Current Observation:
• Mastek Limited is an enterprise digital transformation specialist, which offers digital services. Its services include cloud-native and application development, digital commerce as well as application support and automation. It has a presence in UK, USA, East, Asia Pacific, and India. The company's recent acquisition of Evosys has enabled Mastek to provide end-to-end solutions and improve margins from 14 per cent to 21 per cent.
• Technically, the stock is trading at a new lifetime high. The recent six-week cup pattern breakout has met the short-term targets. The stock is well above all the key moving averages. It is 10 per cent above the 50-DMA and 61 per cent above the 200-DMA. The stock is meeting all the CANSLIM characteristics. Its relative price strength is good and strong at 86. Since July this year, the RSI is sustaining above the strong bullish zone. The weekly ADX (59.37) shows solid trend strength. The daily MACD is about to give a fresh buy signal. The 10, 30, and 40-weekly averages are trending higher and meeting Mark Minervini's trend template. The Elder impulse system has given a fresh buy signal. In short, the stock is in a strong uptrend.
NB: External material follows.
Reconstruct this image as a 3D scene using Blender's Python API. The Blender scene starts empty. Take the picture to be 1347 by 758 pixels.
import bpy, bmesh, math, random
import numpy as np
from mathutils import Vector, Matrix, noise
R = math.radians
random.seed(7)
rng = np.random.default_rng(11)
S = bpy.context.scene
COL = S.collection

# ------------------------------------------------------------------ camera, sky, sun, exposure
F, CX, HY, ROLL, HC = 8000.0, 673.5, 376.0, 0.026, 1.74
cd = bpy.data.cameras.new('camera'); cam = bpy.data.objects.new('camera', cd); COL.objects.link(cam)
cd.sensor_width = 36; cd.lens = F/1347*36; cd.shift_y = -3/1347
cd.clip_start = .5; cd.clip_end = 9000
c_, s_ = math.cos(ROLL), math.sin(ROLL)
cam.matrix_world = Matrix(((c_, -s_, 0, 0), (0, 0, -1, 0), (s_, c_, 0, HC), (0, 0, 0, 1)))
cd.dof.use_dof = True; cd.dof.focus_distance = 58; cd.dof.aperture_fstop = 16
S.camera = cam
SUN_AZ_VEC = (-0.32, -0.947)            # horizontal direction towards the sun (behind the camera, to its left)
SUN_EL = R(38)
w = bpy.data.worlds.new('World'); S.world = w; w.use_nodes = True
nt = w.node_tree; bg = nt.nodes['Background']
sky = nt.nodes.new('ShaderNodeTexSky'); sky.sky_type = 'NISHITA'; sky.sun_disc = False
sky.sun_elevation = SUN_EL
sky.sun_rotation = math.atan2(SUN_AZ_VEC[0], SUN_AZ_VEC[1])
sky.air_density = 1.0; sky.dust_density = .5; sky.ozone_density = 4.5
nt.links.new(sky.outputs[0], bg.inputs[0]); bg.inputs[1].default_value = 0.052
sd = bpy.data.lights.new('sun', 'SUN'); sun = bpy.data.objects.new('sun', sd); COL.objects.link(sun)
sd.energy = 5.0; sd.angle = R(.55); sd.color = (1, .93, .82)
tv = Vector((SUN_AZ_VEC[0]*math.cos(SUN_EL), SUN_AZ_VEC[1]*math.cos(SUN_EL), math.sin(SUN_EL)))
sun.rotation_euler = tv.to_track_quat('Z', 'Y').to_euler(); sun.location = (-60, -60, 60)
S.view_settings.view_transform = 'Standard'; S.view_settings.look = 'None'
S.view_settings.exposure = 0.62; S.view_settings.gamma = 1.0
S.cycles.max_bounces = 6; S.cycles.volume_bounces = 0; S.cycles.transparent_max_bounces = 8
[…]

• Buy this stock at the current price of Rs 3,225.15. Maintain a stop-loss at Rs 3,050. The short-term target is placed at Rs 3,430-Rs 3,500. Above this, continue with a trailing stop-loss. 

REVIEW OF STOCK STRATEGY

We had recommended our readers to buy the stock of Bhansali Engineering Polymers Ltd at Rs 206.90 in issue no. 51 (dated October 11, 2021). Post our recommendation, the stock moved higher in line with our expectations and went on to touch the level of around Rs 222.50. We had given a ‘book profit’ message at the level of Rs 216.60 via our SMS service on October 13, 2021. Thus, investors, who had taken positions according to this strategy, would have made a decent profit.